*Exercise*: The required output consists solely of the lines from the top of the listing through the line containing "C = S.collection", transcribed exactly.

-- BEGIN Data lines --

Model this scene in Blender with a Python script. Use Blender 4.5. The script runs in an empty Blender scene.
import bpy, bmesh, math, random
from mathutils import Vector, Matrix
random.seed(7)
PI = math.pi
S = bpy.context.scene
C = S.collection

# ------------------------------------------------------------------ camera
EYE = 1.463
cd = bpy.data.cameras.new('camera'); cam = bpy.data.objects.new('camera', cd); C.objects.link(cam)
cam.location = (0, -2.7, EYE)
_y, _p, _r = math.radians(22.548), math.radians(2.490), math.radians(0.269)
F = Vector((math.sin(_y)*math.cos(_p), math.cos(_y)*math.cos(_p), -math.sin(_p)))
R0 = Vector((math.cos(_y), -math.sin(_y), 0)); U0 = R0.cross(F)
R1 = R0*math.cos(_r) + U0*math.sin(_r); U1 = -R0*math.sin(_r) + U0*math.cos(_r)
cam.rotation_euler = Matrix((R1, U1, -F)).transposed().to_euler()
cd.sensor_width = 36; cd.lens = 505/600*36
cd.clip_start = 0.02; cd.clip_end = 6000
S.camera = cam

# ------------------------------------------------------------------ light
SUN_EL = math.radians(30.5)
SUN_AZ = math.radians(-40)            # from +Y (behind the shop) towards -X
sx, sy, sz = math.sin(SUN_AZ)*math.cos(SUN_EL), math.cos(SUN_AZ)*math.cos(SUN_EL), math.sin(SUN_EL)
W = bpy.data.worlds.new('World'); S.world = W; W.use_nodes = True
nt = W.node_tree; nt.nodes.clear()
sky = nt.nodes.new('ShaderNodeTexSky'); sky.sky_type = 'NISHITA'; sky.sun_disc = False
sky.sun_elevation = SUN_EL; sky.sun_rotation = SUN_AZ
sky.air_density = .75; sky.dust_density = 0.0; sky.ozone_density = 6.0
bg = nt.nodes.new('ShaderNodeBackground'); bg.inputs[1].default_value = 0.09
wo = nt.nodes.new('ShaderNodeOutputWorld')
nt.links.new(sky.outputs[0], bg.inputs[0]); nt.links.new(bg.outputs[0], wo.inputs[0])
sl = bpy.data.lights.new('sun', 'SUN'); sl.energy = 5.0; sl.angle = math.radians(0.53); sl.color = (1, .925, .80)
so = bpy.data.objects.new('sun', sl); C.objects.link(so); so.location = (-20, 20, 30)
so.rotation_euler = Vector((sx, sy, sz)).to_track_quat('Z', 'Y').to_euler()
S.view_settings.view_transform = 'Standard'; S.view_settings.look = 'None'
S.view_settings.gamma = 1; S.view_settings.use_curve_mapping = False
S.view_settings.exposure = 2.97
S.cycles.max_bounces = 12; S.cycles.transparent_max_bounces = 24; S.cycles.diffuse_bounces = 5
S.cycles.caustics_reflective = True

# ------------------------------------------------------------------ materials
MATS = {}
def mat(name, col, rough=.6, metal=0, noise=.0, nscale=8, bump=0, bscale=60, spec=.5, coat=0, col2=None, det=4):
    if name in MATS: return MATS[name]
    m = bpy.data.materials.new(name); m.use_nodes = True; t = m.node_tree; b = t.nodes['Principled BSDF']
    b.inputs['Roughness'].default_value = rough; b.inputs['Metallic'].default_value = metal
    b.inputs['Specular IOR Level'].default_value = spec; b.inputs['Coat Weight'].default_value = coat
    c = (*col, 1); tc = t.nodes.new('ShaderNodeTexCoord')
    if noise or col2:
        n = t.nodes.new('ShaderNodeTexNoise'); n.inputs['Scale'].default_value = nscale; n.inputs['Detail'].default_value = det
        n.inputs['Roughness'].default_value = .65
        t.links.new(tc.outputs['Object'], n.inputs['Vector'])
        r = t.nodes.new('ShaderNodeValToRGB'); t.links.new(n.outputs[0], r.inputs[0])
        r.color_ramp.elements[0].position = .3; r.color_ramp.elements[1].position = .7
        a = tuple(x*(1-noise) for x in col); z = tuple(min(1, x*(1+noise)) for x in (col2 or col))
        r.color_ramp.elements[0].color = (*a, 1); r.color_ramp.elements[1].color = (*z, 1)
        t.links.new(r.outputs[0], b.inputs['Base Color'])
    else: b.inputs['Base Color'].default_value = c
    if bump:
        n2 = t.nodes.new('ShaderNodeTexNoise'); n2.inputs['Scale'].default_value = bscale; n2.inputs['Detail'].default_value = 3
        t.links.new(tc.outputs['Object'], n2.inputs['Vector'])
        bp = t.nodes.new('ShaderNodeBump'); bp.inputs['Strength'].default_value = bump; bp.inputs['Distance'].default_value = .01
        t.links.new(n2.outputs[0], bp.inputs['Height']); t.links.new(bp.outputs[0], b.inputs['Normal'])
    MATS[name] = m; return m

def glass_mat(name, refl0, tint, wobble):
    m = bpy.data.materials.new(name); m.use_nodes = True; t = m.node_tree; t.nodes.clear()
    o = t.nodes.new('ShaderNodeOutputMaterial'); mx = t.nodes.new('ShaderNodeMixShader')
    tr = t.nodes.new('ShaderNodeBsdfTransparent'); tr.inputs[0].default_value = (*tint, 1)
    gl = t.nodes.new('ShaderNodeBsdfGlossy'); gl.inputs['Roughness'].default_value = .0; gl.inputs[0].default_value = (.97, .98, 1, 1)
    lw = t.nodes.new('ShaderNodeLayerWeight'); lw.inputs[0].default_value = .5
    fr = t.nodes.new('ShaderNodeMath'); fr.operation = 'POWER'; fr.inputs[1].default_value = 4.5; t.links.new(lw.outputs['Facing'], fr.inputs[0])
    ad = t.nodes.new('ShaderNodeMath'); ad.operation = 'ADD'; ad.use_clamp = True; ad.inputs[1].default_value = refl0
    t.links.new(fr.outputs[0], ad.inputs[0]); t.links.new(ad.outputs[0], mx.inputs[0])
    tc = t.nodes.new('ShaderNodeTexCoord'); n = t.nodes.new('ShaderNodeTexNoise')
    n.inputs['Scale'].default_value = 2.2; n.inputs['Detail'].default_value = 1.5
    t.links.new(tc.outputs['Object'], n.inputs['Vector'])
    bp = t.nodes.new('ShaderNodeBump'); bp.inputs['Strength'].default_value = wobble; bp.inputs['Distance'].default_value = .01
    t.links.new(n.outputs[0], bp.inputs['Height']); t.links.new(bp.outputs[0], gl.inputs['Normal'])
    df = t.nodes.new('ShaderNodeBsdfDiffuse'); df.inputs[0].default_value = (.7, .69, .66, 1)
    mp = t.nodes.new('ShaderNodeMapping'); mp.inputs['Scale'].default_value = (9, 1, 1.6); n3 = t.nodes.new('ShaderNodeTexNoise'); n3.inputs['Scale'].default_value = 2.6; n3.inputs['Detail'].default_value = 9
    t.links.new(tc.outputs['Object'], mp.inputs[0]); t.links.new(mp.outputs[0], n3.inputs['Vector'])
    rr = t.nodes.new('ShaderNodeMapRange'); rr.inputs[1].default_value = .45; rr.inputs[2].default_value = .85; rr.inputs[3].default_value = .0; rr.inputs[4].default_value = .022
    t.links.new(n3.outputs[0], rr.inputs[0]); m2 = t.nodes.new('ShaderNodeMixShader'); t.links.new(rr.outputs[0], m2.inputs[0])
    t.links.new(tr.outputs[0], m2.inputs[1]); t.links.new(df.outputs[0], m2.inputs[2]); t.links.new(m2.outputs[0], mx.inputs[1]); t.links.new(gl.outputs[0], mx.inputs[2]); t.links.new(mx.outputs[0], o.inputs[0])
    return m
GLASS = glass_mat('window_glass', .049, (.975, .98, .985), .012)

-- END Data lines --

*Response below*:
Model this scene in Blender with a Python script. Use Blender 4.5. The script runs in an empty Blender scene.
import bpy, bmesh, math, random
from mathutils import Vector, Matrix
random.seed(7)
PI = math.pi
S = bpy.context.scene
C = S.collection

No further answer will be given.